» EXERCISE DIRECTIONS: Extract all lines in the data that contain the word "This".

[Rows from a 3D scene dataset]
##############################
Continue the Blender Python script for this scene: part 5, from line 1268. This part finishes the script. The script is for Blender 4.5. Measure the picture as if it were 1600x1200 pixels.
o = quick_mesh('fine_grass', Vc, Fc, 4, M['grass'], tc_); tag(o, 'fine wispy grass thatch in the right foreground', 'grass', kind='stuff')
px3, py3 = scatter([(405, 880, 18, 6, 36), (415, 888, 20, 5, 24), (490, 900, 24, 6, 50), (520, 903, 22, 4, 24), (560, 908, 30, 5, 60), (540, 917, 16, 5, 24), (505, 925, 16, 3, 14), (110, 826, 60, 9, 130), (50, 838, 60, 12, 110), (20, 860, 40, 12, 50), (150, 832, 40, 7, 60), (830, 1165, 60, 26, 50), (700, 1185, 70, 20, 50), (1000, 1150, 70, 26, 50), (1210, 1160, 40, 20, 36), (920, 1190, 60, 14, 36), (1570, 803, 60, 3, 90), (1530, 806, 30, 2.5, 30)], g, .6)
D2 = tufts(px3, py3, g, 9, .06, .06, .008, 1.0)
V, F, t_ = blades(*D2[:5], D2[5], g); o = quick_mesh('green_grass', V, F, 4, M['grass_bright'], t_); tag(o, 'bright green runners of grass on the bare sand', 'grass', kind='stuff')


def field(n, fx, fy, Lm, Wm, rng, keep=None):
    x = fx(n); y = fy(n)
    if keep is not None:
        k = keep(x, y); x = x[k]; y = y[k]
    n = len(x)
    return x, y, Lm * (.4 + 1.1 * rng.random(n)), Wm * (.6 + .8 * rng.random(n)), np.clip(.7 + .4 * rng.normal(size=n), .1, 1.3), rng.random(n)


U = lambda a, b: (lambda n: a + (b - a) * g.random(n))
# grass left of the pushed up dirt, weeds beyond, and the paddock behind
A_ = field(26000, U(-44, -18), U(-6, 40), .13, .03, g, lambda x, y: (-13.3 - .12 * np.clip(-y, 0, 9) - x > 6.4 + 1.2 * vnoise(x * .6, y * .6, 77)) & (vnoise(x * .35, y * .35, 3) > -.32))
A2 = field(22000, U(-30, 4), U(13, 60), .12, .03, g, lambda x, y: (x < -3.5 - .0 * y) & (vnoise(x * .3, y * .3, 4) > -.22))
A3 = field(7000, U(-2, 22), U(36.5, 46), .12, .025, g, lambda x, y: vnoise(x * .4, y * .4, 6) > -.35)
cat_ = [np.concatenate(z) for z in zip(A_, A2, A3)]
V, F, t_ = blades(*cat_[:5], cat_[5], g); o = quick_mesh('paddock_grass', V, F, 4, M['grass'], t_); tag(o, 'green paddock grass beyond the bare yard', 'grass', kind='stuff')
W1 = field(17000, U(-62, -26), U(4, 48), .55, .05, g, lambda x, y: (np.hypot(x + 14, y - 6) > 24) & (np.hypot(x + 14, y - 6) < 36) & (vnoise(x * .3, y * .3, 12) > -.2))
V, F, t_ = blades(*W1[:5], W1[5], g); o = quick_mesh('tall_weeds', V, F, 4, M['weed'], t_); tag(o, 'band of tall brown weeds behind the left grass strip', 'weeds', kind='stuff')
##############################
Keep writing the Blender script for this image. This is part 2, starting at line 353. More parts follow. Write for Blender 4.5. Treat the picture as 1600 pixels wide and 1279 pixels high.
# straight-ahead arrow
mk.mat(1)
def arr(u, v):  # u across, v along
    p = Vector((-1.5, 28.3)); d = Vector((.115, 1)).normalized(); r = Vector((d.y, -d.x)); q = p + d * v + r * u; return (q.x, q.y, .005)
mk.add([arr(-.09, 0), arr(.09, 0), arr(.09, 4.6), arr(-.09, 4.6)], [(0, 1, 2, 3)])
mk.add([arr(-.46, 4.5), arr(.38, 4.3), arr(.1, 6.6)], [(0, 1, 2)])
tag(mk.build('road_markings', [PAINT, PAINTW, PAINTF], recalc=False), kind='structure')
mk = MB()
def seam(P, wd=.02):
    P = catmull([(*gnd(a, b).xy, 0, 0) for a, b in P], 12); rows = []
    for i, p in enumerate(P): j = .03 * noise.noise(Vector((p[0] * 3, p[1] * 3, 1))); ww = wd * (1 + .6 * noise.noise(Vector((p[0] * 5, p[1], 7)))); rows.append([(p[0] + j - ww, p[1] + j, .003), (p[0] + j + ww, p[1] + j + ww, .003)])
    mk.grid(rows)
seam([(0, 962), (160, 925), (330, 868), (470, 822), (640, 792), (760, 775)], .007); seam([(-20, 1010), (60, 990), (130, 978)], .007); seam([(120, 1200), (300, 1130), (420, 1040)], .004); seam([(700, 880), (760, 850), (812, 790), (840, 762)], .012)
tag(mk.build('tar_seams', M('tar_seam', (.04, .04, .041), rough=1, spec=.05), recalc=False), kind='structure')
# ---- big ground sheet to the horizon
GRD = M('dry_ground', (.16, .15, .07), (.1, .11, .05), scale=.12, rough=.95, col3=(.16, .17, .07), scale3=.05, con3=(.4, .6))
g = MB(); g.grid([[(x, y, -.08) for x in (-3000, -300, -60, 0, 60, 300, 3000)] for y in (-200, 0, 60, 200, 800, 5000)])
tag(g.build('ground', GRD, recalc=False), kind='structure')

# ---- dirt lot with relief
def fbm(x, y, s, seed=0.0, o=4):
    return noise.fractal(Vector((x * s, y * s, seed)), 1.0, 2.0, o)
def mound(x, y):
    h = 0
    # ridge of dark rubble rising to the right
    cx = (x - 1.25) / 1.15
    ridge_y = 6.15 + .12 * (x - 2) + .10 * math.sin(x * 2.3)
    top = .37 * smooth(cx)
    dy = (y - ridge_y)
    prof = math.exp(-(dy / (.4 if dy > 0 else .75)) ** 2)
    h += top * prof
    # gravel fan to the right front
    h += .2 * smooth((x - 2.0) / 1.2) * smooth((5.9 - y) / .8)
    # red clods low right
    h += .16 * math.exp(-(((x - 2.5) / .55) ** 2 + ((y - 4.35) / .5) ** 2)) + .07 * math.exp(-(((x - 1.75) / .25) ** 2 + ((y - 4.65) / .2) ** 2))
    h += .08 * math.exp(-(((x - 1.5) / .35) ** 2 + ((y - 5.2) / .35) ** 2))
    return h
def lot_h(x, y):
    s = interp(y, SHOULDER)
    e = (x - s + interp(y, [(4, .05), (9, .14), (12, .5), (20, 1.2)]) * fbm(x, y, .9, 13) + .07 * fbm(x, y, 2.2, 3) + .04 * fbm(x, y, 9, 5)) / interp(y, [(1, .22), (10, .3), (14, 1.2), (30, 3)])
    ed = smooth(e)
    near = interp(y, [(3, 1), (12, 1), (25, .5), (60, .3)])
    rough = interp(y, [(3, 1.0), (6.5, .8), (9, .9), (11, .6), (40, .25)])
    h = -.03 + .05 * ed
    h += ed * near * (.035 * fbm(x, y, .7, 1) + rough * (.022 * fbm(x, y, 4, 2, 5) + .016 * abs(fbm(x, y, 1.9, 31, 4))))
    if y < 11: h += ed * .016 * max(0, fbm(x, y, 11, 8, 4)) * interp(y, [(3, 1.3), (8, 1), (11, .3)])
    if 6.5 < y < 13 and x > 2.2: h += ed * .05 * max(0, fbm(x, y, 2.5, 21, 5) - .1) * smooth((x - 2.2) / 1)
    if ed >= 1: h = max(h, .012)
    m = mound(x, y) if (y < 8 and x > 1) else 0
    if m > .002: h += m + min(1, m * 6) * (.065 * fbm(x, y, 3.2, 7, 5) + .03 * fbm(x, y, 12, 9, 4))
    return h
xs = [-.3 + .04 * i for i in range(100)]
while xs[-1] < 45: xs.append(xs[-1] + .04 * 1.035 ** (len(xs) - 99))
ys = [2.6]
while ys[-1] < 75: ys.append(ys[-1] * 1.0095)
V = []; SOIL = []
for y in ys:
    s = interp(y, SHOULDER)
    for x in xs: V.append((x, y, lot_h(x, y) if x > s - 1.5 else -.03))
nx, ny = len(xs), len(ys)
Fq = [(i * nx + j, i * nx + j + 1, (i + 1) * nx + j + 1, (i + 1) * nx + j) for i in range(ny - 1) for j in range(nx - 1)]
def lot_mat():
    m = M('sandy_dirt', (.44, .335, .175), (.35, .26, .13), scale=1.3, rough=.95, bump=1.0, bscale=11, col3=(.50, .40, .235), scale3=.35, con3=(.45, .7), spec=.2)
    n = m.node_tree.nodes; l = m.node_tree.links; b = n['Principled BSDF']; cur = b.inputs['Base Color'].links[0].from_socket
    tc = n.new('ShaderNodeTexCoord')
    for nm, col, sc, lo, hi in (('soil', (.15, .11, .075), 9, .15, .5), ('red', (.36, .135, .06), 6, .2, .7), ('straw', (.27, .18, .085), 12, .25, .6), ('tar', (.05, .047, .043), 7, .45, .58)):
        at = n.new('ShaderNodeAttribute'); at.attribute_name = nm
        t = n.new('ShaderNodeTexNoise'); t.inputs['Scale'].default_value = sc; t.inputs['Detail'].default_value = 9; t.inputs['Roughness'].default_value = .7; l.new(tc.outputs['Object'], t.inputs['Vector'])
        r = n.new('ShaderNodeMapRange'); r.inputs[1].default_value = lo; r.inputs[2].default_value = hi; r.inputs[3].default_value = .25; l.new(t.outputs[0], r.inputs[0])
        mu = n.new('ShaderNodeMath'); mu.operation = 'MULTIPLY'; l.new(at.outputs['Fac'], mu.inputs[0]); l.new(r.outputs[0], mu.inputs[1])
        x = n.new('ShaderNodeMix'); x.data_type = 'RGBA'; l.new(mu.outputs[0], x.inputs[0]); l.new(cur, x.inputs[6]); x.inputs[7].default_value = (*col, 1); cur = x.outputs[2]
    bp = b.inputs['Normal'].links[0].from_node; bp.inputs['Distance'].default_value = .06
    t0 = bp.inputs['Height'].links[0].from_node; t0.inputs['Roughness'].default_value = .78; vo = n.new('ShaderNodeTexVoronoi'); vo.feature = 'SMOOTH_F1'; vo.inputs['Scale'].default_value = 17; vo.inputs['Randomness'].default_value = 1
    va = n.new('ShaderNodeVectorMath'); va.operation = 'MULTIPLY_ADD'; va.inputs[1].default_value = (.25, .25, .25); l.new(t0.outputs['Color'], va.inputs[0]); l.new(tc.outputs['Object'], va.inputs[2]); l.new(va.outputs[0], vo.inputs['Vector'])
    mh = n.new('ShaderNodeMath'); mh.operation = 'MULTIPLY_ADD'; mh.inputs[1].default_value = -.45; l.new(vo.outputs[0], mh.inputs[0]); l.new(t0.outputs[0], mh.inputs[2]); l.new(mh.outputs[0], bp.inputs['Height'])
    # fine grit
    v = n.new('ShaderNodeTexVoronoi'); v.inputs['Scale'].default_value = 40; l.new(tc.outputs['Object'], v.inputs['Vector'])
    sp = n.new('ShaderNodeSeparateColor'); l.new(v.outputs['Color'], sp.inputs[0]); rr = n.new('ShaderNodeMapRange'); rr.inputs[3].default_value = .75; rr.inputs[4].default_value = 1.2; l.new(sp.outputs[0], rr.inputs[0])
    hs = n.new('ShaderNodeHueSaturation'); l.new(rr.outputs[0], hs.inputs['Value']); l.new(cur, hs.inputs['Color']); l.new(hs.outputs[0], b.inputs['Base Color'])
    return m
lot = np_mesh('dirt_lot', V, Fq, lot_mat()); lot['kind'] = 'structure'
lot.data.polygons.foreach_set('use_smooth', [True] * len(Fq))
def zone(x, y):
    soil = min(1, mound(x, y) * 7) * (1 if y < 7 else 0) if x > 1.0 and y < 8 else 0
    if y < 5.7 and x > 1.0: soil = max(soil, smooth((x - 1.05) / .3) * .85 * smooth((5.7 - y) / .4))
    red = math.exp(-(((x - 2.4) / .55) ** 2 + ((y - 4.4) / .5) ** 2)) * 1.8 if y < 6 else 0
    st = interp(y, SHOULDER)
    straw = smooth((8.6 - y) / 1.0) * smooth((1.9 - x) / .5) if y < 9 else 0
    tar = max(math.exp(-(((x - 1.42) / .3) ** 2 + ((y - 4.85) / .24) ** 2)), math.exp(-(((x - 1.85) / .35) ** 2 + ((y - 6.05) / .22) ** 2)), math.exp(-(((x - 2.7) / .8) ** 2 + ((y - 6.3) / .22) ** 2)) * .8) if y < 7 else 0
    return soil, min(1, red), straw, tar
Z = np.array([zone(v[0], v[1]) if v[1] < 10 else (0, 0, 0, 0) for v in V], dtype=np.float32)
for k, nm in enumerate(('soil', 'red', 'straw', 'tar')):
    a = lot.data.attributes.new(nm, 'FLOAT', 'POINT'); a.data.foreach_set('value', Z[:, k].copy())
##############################
» PROBLEM SOLUTION:
Continue the Blender Python script for this scene: part 5, from line 1268. This part finishes the script. The script is for Blender 4.5. Measure the picture as if it were 1600x1200 pixels.
Keep writing the Blender script for this image. This is part 2, starting at line 353. More parts follow. Write for Blender 4.5. Treat the picture as 1600 pixels wide and 1279 pixels high.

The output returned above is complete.